Introduction from the Chairman

The Board recognises the importance of, and is committed to, high standards of corporate governance, and all Directors are fully aware of their duties and responsibilities under the UK Corporate Governance Code 2018 (the “Code”) that became effective for the first time in the prior reporting period, the Disclosure Guidance and Transparency Rules (“DTRs”) and the Listing Rules.

Whilst the Company's ordinary shares are now admitted to trading on AIM (following the cancellation on 27 July 2020 of the admission of the Company's ordinary shares to listing on the FCA's Official List (premium segment) and to trading on the London Stock Exchange's main market for listed securities), the 2021 Annual Report & Accounts have been prepared as if the Company were still a fully listed company (complying with the requirements of the FCA's 'Listing Rules', Schedule 8 (Quoted Companies Directors Remuneration Report) as amended by the provisions of The Large and Medium-sized Companies and Groups (Accounts and Report) Regulations 2008 (SI 2008/410) and The UK Corporate Governance Code).

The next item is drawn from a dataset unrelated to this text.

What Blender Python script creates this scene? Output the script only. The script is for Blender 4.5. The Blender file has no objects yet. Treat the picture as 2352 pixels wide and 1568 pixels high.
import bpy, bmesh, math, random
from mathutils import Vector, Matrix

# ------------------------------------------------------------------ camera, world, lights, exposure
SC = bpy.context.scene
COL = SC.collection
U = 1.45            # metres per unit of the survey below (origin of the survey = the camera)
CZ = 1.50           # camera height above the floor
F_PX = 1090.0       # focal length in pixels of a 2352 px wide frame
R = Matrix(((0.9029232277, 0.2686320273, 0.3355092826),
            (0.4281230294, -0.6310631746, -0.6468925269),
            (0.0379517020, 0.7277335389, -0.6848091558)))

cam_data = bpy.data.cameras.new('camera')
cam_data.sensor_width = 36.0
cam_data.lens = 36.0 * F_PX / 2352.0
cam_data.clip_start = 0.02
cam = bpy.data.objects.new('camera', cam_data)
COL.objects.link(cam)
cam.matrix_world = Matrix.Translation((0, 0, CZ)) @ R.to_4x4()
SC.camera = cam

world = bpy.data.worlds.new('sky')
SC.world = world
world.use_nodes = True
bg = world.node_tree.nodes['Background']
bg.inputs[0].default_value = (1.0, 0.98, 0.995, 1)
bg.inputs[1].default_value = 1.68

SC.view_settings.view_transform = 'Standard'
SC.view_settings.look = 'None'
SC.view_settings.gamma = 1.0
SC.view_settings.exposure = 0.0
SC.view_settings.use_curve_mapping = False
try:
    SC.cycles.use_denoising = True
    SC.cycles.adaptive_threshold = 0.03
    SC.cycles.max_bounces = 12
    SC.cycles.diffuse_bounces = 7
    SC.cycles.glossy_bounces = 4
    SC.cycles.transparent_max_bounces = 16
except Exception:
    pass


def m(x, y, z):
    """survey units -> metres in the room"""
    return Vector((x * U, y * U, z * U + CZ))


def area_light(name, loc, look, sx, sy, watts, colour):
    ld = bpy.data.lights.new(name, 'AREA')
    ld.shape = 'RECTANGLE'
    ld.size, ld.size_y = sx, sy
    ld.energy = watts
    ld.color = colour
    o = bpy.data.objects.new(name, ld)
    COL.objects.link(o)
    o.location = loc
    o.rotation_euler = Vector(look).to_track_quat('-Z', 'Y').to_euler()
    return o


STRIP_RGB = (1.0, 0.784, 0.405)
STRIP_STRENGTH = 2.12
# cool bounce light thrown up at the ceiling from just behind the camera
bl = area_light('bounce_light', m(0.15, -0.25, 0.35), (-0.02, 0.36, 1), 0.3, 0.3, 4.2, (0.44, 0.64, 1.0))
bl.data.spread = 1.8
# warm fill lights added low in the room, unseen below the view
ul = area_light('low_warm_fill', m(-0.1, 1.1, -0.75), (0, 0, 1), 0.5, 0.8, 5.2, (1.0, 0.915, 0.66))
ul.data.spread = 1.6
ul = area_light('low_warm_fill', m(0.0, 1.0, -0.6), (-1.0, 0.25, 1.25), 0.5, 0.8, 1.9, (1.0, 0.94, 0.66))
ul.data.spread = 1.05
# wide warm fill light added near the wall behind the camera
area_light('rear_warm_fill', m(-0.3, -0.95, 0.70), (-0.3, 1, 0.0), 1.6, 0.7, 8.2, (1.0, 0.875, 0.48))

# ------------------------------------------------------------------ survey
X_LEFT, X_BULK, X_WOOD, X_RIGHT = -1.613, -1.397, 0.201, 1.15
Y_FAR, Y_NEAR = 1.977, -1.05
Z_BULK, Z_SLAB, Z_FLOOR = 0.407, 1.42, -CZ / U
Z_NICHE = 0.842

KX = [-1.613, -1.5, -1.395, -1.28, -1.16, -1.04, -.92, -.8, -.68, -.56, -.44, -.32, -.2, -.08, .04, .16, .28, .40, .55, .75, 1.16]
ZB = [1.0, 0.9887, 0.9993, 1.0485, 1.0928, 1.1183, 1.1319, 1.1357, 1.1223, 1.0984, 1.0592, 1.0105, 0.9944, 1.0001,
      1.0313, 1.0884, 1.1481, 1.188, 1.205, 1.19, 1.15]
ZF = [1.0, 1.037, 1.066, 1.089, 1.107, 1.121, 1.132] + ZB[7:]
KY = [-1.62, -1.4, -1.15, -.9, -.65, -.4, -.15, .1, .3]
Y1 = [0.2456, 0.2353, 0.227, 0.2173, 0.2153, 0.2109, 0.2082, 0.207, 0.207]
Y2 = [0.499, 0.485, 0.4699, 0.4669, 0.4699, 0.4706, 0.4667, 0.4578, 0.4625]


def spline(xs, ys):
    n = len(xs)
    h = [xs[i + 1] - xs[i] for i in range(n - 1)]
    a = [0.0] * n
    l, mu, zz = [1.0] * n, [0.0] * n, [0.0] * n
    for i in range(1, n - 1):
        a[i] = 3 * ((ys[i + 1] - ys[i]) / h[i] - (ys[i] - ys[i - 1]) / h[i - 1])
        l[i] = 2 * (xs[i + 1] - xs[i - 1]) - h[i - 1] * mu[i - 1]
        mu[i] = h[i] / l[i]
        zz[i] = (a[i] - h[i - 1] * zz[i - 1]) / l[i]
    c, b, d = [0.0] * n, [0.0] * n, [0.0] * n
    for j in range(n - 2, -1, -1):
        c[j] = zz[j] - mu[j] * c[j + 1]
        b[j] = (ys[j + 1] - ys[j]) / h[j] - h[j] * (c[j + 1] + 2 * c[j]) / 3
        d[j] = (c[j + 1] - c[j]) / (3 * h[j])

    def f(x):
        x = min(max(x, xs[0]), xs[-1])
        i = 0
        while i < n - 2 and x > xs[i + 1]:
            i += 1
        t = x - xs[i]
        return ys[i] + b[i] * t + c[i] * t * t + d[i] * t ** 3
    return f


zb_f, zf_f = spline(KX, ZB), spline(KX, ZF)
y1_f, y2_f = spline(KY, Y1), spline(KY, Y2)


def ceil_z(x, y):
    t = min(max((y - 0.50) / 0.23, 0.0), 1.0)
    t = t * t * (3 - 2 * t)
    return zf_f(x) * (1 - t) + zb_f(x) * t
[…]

On 4 November 2021 the Board approved the Company's intended transition to compliance with the provisions of Corporate Governance Code published by the Quoted Companies Alliance (the "QCA Corporate Governance Code") by Spring 2022. It is therefore anticipated that the annual report and accounts of the Company for the financial year ending 2 July 2022 will be prepared in accordance with the Company's obligations as an AIM company and the requirements of the QCA Corporate Governance Code.